Andy was born in Middlesbrough and left school to enjoy two years playing football with Aston Villa F.C. before studying for his ‘A’ levels. In 1992 he came up to Jesus College to study Chemistry at the University of Oxford, completing his undergraduate Part II project in 1996 with Professor Steve Davies.

Staying at Oxford, he gained a D. Phil under the direction of Professor Steve Davies entitled “Asymmetric Oligomerisation Strategies”. His doctoral research focused upon the development of methodology for asymmetric intra- and intermolecular consecutive conjugate addition reactions, the preparation of polyfunctional and differentially protected β-amino scaffolds and the discovery of a novel oxidative deprotection strategy.
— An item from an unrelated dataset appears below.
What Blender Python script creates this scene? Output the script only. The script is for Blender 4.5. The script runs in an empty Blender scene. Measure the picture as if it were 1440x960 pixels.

Awarded the cross-disciplinary Weston Junior Research Fellowship (by open competition) at New College, University of Oxford in 2000 for post-doctoral studies, a successful research collaboration with Professor Steve Davies was established. During this association he participated in a variety of research topics within the realm of asymmetric synthesis, including the total synthesis of natural products, the development of stereoselective [2,3] sigmatropic rearrangements, the asymmetric synthesis of b-amino acids, ammonium directed oxidative transformations and the use of chiral auxiliaries, resulting in over ninety publications to date.

In 2005, he was awarded a Royal Society University Research Fellowship at the School of Chemistry, University of St Andrews and began his independent research career. He was promoted to Reader in 2010, awarded an ERC Starter Grant (Consolidator) in 2011 and promoted to Professor in 2012. He was awarded the RSC Merck Award in 2014 for “outstanding contributions to the creative assembly of enantiopure building blocks by organocatalysis” and is Director of the CRITICAT CDT in Catalysis, a joint initiative by St Andrews, Edinburgh and Heriot-Watt Universities.

The main theme of research in the ADS group is the development of new catalysts, novel catalytic reactions and innovative asymmetric synthesis methodologies for chemical synthesis. In all our research projects we aim to discover novel methods and approaches to the assembly of complex functional molecules. Current research is centred upon the use of chiral N-heterocyclic carbenes and isothioureas as asymmetric Lewis base catalysts in a variety of applications in synthesis, as well as asymmetric cascade processes. Alongside these branches of research we utilise physical organic chemistry methods to develop a mechanistic understanding of the processes we study.